Еще один, тоже очень простой, но очень сильный прием доказательства антисоветской сущности: выдумать идею за автора и сказать, что в произведении есть антисоветские выпады, когда их там нет. Вот рассказ «Руки». Мой защитник Кисенишский аргументированно доказал, что в этом рассказе нет антисоветской идеи, как его ни толкуй. Возражая ему, Кедрина сказала: «Вы посмотрите, с какой вообще несвойственной ему выразительностью и яркостью Даниэль изобразил сцену расстрела». Прошу, очень прошу, вдумайтесь, что вы сказали: яркость и выразительность описания служат для доказательства антисоветской сущности. Это был ответ на выступление защитника по поводу рассказа «Руки» – и ни слова больше. Если говорить об этом рассказе, то я прошу вас всех: вот вы сейчас придете домой, подойдите к своим книжным полкам, возьмите книгу, раскройте ее и прочтите про то, как красный командир был направлен в команду, которая проводила расстрелы. Он почернел и высох на этой работе, он возвращается домой, шатаясь, как пьяный. И расстреливал он не священников, а хлеборобов, есть там даже такая деталь, я ее хорошо помню: он вспоминает руку расстрелянного, заскорузлую, как конское копыто. Ему очень плохо, очень трудно и очень страшно, он даже оказывается несостоятельным как мужчина, когда остается с любимой женщиной. Ну так что же, подходит этот отрывок под формулировки, которые звучат в обвинительном заключении – что классовая политика репрессий против советского народа и нравственно и физически калечит людей… [81]

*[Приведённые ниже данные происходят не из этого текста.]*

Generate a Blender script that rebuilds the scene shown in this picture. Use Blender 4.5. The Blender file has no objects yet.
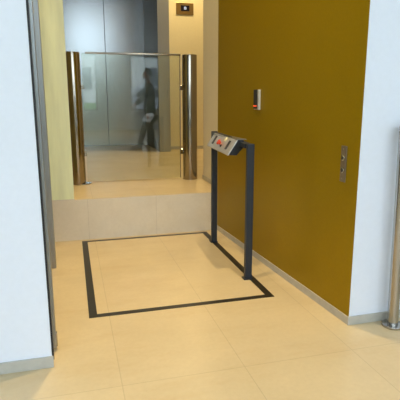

Я сейчас, как вы, вероятно, догадались, пересказал одну из глав «Тихого Дона». Действующие лица – красный командир Бунчук и Анна.
Как нас еще обвиняют? Критика определенного периода выдается за критику всей эпохи, критика пяти лет – за критику пятидесяти лет, если даже речь идет о двух-трех годах, то говорят, что это про все время.
81
3десь вновь обмен репликами: судья резко реагирует на словосочетание «классовая политика репрессий»; Даниэль поясняет, что эта цитата из обвинительного заключения.